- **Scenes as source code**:
════════════════

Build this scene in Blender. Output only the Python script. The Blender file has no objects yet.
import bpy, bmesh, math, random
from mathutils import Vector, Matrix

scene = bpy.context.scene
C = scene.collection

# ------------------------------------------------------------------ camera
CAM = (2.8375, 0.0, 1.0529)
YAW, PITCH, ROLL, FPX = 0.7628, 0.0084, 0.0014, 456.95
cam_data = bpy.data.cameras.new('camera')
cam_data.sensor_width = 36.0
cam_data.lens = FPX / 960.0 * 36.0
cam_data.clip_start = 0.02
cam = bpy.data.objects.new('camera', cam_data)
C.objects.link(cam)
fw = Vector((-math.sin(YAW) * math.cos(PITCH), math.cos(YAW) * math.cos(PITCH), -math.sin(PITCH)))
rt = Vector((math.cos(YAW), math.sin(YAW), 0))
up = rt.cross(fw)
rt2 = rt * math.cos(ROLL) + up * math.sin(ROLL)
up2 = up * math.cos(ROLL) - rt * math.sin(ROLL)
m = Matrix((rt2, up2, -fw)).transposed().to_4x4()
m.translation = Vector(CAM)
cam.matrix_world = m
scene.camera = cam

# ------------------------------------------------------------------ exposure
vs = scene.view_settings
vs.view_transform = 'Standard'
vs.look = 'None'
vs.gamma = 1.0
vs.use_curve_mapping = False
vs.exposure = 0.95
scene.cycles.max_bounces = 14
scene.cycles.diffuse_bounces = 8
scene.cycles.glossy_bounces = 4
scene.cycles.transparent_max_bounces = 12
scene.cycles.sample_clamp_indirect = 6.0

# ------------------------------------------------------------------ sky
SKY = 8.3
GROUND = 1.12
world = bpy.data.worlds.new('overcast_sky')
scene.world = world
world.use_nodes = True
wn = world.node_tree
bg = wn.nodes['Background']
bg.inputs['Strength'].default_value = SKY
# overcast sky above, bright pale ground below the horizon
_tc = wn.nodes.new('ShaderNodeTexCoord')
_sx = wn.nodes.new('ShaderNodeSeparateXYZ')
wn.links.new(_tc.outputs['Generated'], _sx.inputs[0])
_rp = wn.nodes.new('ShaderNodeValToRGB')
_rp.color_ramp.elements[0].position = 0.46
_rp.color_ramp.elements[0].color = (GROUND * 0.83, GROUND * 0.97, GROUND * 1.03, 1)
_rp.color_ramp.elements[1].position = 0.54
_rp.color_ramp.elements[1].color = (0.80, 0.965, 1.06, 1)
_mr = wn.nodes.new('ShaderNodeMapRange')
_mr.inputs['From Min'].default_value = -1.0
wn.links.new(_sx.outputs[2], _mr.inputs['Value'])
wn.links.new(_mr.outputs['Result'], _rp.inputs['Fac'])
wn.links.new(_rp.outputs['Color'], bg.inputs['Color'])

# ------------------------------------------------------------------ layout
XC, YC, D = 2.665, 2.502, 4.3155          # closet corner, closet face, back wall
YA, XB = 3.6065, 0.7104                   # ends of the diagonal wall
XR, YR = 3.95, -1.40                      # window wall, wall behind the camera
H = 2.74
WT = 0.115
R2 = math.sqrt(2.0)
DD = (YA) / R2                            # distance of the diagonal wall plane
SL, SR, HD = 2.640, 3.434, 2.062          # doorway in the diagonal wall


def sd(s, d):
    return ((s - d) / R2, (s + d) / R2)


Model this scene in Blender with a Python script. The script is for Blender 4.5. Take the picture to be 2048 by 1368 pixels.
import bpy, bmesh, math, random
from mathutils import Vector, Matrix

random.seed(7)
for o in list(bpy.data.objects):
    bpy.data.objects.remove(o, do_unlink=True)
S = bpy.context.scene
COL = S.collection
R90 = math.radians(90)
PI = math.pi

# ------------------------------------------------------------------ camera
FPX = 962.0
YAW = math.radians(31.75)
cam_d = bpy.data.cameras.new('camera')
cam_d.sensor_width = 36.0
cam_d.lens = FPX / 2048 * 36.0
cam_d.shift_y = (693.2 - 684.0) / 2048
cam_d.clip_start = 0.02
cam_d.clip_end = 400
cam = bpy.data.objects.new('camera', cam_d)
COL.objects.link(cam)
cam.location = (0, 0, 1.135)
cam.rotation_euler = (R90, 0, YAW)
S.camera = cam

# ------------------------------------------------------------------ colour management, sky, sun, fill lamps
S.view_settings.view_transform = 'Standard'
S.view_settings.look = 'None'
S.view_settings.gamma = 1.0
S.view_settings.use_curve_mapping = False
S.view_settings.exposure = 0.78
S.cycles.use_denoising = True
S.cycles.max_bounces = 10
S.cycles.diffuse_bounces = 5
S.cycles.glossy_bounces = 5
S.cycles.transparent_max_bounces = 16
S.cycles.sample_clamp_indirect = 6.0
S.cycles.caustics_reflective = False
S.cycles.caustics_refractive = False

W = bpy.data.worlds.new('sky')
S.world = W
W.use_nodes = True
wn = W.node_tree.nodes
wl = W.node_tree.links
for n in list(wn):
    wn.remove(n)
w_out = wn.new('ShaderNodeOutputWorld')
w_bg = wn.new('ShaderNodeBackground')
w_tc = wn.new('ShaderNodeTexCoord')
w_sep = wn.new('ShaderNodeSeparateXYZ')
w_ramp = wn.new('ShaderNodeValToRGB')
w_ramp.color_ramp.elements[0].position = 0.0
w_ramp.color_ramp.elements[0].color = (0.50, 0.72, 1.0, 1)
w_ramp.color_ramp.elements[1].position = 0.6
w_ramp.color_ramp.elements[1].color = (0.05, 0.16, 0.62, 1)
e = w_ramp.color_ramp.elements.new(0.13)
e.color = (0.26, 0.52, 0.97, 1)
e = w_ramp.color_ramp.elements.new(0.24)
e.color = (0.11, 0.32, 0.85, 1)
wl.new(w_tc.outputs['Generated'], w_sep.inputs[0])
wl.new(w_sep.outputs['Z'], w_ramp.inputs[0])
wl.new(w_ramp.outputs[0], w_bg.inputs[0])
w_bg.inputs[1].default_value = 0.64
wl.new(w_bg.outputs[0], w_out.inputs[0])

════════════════

- **To be done**:
Return exactly the lines that run from the top of the listing above to the line containing "C = scene.collection", please, keeping both end lines and leaving out everything else.

- **Solution for this task**:
Build this scene in Blender. Output only the Python script. The Blender file has no objects yet.
import bpy, bmesh, math, random
from mathutils import Vector, Matrix

scene = bpy.context.scene
C = scene.collection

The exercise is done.